**What you should do:** Your task is to print all of the data word for word.
-- start Given information --
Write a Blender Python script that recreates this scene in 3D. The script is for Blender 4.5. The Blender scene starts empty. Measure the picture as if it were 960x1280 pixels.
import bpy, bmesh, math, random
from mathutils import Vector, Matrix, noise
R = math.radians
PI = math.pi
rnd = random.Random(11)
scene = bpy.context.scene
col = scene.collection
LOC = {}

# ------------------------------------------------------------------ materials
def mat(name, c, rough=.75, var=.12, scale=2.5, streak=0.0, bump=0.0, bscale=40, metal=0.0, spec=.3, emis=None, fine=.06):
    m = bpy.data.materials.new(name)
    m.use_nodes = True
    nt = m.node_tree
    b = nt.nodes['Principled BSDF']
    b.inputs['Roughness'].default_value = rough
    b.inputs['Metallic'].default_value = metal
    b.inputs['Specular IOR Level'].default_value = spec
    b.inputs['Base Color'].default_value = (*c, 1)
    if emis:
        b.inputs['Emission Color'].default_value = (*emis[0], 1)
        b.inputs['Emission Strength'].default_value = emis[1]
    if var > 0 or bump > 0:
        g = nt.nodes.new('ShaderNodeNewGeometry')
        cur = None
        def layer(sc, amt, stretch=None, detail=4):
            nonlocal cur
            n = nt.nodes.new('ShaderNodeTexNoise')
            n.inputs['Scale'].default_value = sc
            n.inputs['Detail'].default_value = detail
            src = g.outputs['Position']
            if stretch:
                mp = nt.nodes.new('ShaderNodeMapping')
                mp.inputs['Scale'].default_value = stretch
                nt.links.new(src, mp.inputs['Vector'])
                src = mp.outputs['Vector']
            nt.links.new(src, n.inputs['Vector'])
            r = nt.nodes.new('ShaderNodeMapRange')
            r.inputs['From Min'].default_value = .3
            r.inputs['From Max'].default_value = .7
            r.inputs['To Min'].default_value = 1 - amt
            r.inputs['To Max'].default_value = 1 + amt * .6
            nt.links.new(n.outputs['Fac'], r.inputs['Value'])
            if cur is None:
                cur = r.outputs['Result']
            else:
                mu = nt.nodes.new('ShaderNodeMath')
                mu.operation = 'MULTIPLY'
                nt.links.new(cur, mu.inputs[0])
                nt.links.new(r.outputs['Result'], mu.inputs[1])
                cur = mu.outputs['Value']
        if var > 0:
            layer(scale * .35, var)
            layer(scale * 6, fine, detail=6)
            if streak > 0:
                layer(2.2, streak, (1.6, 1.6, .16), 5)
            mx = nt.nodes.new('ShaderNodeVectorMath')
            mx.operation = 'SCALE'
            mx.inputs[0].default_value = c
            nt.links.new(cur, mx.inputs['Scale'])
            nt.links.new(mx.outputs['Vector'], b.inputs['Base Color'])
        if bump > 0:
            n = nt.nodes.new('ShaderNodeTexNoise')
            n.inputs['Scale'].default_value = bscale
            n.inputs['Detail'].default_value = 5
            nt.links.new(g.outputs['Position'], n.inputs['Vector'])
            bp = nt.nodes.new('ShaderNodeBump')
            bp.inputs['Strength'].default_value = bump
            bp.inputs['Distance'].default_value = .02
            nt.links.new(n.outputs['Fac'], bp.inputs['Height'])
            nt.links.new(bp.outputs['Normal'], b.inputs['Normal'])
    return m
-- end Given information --
**Answer to this exercise:**
Write a Blender Python script that recreates this scene in 3D. The script is for Blender 4.5. The Blender scene starts empty. Measure the picture as if it were 960x1280 pixels.
import bpy, bmesh, math, random
from mathutils import Vector, Matrix, noise
R = math.radians
PI = math.pi
rnd = random.Random(11)
scene = bpy.context.scene
col = scene.collection
LOC = {}

# ------------------------------------------------------------------ materials
def mat(name, c, rough=.75, var=.12, scale=2.5, streak=0.0, bump=0.0, bscale=40, metal=0.0, spec=.3, emis=None, fine=.06):
    m = bpy.data.materials.new(name)
    m.use_nodes = True
    nt = m.node_tree
    b = nt.nodes['Principled BSDF']
    b.inputs['Roughness'].default_value = rough
    b.inputs['Metallic'].default_value = metal
    b.inputs['Specular IOR Level'].default_value = spec
    b.inputs['Base Color'].default_value = (*c, 1)
    if emis:
        b.inputs['Emission Color'].default_value = (*emis[0], 1)
        b.inputs['Emission Strength'].default_value = emis[1]
    if var > 0 or bump > 0:
        g = nt.nodes.new('ShaderNodeNewGeometry')
        cur = None
        def layer(sc, amt, stretch=None, detail=4):
            nonlocal cur
            n = nt.nodes.new('ShaderNodeTexNoise')
            n.inputs['Scale'].default_value = sc
            n.inputs['Detail'].default_value = detail
            src = g.outputs['Position']
            if stretch:
                mp = nt.nodes.new('ShaderNodeMapping')
                mp.inputs['Scale'].default_value = stretch
                nt.links.new(src, mp.inputs['Vector'])
                src = mp.outputs['Vector']
            nt.links.new(src, n.inputs['Vector'])
            r = nt.nodes.new('ShaderNodeMapRange')
            r.inputs['From Min'].default_value = .3
            r.inputs['From Max'].default_value = .7
            r.inputs['To Min'].default_value = 1 - amt
            r.inputs['To Max'].default_value = 1 + amt * .6
            nt.links.new(n.outputs['Fac'], r.inputs['Value'])
            if cur is None:
                cur = r.outputs['Result']
            else:
                mu = nt.nodes.new('ShaderNodeMath')
                mu.operation = 'MULTIPLY'
                nt.links.new(cur, mu.inputs[0])
                nt.links.new(r.outputs['Result'], mu.inputs[1])
                cur = mu.outputs['Value']
        if var > 0:
            layer(scale * .35, var)
            layer(scale * 6, fine, detail=6)
            if streak > 0:
                layer(2.2, streak, (1.6, 1.6, .16), 5)
            mx = nt.nodes.new('ShaderNodeVectorMath')
            mx.operation = 'SCALE'
            mx.inputs[0].default_value = c
            nt.links.new(cur, mx.inputs['Scale'])
            nt.links.new(mx.outputs['Vector'], b.inputs['Base Color'])
        if bump > 0:
            n = nt.nodes.new('ShaderNodeTexNoise')
            n.inputs['Scale'].default_value = bscale
            n.inputs['Detail'].default_value = 5
            nt.links.new(g.outputs['Position'], n.inputs['Vector'])
            bp = nt.nodes.new('ShaderNodeBump')
            bp.inputs['Strength'].default_value = bump
            bp.inputs['Distance'].default_value = .02
            nt.links.new(n.outputs['Fac'], bp.inputs['Height'])
            nt.links.new(bp.outputs['Normal'], b.inputs['Normal'])
    return m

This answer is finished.